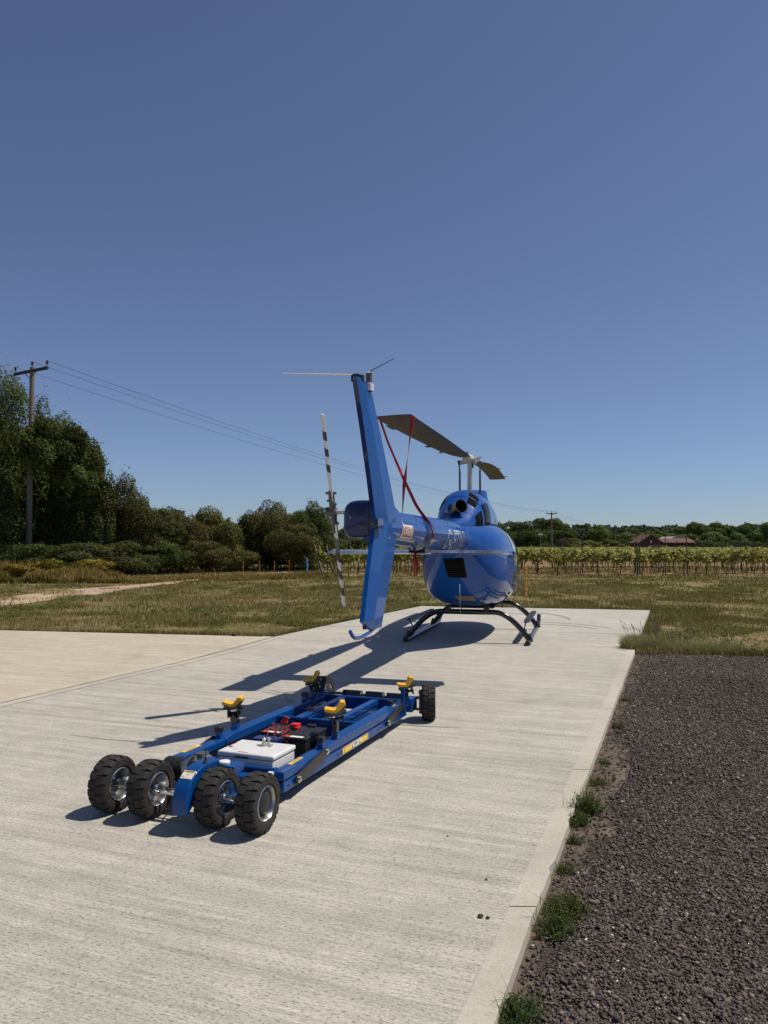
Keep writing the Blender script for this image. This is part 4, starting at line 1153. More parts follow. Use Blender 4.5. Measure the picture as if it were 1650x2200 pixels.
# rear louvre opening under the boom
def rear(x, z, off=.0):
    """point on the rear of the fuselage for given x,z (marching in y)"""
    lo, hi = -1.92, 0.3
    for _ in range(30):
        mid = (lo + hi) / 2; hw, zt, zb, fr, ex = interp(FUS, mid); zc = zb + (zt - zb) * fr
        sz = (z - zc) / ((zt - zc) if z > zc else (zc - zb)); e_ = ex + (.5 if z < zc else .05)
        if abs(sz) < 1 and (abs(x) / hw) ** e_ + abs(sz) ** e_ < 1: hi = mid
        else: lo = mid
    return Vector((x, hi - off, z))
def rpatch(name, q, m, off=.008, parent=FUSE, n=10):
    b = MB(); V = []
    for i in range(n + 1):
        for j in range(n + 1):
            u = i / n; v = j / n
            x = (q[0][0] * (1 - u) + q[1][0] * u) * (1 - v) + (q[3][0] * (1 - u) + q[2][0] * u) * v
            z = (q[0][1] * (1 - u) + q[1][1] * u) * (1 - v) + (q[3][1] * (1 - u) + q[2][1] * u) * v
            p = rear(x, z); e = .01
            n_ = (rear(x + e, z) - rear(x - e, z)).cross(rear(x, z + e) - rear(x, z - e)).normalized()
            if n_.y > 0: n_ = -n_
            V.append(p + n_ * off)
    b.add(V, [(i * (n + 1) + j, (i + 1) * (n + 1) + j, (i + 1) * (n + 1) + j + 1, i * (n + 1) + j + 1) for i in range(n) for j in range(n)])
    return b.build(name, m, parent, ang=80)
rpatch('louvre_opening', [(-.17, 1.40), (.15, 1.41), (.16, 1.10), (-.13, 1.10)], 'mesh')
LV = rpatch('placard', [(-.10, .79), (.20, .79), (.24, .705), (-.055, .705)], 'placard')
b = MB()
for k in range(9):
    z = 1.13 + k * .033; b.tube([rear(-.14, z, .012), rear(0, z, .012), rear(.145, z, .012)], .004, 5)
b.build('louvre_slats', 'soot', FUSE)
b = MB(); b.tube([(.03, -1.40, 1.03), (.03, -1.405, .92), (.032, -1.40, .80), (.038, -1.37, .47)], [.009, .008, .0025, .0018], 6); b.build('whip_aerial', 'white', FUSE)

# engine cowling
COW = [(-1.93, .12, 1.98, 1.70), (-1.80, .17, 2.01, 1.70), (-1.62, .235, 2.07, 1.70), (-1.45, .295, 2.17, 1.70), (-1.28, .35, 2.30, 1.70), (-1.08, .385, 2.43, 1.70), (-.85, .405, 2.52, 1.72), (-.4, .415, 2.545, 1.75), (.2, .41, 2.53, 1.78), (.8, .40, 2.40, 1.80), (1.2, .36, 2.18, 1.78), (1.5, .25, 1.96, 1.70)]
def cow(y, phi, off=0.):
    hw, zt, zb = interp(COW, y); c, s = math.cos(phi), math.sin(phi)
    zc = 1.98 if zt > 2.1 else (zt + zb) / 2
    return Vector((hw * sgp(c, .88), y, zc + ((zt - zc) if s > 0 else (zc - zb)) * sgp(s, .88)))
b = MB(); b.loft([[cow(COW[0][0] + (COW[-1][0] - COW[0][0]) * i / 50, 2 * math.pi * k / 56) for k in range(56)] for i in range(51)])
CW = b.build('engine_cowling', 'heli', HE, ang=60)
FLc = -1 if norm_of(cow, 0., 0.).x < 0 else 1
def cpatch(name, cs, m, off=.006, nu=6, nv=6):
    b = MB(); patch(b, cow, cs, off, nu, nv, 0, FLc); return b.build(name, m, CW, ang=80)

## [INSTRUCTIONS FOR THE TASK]
Leave out the pictures and print every line of the data exactly.

## [ANSWER TO THE EXERCISE]
Keep writing the Blender script for this image. This is part 4, starting at line 1153. More parts follow. Use Blender 4.5. Measure the picture as if it were 1650x2200 pixels.
# rear louvre opening under the boom
def rear(x, z, off=.0):
    """point on the rear of the fuselage for given x,z (marching in y)"""
    lo, hi = -1.92, 0.3
    for _ in range(30):
        mid = (lo + hi) / 2; hw, zt, zb, fr, ex = interp(FUS, mid); zc = zb + (zt - zb) * fr
        sz = (z - zc) / ((zt - zc) if z > zc else (zc - zb)); e_ = ex + (.5 if z < zc else .05)
        if abs(sz) < 1 and (abs(x) / hw) ** e_ + abs(sz) ** e_ < 1: hi = mid
        else: lo = mid
    return Vector((x, hi - off, z))
def rpatch(name, q, m, off=.008, parent=FUSE, n=10):
    b = MB(); V = []
    for i in range(n + 1):
        for j in range(n + 1):
            u = i / n; v = j / n
            x = (q[0][0] * (1 - u) + q[1][0] * u) * (1 - v) + (q[3][0] * (1 - u) + q[2][0] * u) * v
            z = (q[0][1] * (1 - u) + q[1][1] * u) * (1 - v) + (q[3][1] * (1 - u) + q[2][1] * u) * v
            p = rear(x, z); e = .01
            n_ = (rear(x + e, z) - rear(x - e, z)).cross(rear(x, z + e) - rear(x, z - e)).normalized()
            if n_.y > 0: n_ = -n_
            V.append(p + n_ * off)
    b.add(V, [(i * (n + 1) + j, (i + 1) * (n + 1) + j, (i + 1) * (n + 1) + j + 1, i * (n + 1) + j + 1) for i in range(n) for j in range(n)])
    return b.build(name, m, parent, ang=80)
rpatch('louvre_opening', [(-.17, 1.40), (.15, 1.41), (.16, 1.10), (-.13, 1.10)], 'mesh')
LV = rpatch('placard', [(-.10, .79), (.20, .79), (.24, .705), (-.055, .705)], 'placard')
b = MB()
for k in range(9):
    z = 1.13 + k * .033; b.tube([rear(-.14, z, .012), rear(0, z, .012), rear(.145, z, .012)], .004, 5)
b.build('louvre_slats', 'soot', FUSE)
b = MB(); b.tube([(.03, -1.40, 1.03), (.03, -1.405, .92), (.032, -1.40, .80), (.038, -1.37, .47)], [.009, .008, .0025, .0018], 6); b.build('whip_aerial', 'white', FUSE)

# engine cowling
COW = [(-1.93, .12, 1.98, 1.70), (-1.80, .17, 2.01, 1.70), (-1.62, .235, 2.07, 1.70), (-1.45, .295, 2.17, 1.70), (-1.28, .35, 2.30, 1.70), (-1.08, .385, 2.43, 1.70), (-.85, .405, 2.52, 1.72), (-.4, .415, 2.545, 1.75), (.2, .41, 2.53, 1.78), (.8, .40, 2.40, 1.80), (1.2, .36, 2.18, 1.78), (1.5, .25, 1.96, 1.70)]
def cow(y, phi, off=0.):
    hw, zt, zb = interp(COW, y); c, s = math.cos(phi), math.sin(phi)
    zc = 1.98 if zt > 2.1 else (zt + zb) / 2
    return Vector((hw * sgp(c, .88), y, zc + ((zt - zc) if s > 0 else (zc - zb)) * sgp(s, .88)))
b = MB(); b.loft([[cow(COW[0][0] + (COW[-1][0] - COW[0][0]) * i / 50, 2 * math.pi * k / 56) for k in range(56)] for i in range(51)])
CW = b.build('engine_cowling', 'heli', HE, ang=60)
FLc = -1 if norm_of(cow, 0., 0.).x < 0 else 1
def cpatch(name, cs, m, off=.006, nu=6, nv=6):
    b = MB(); patch(b, cow, cs, off, nu, nv, 0, FLc); return b.build(name, m, CW, ang=80)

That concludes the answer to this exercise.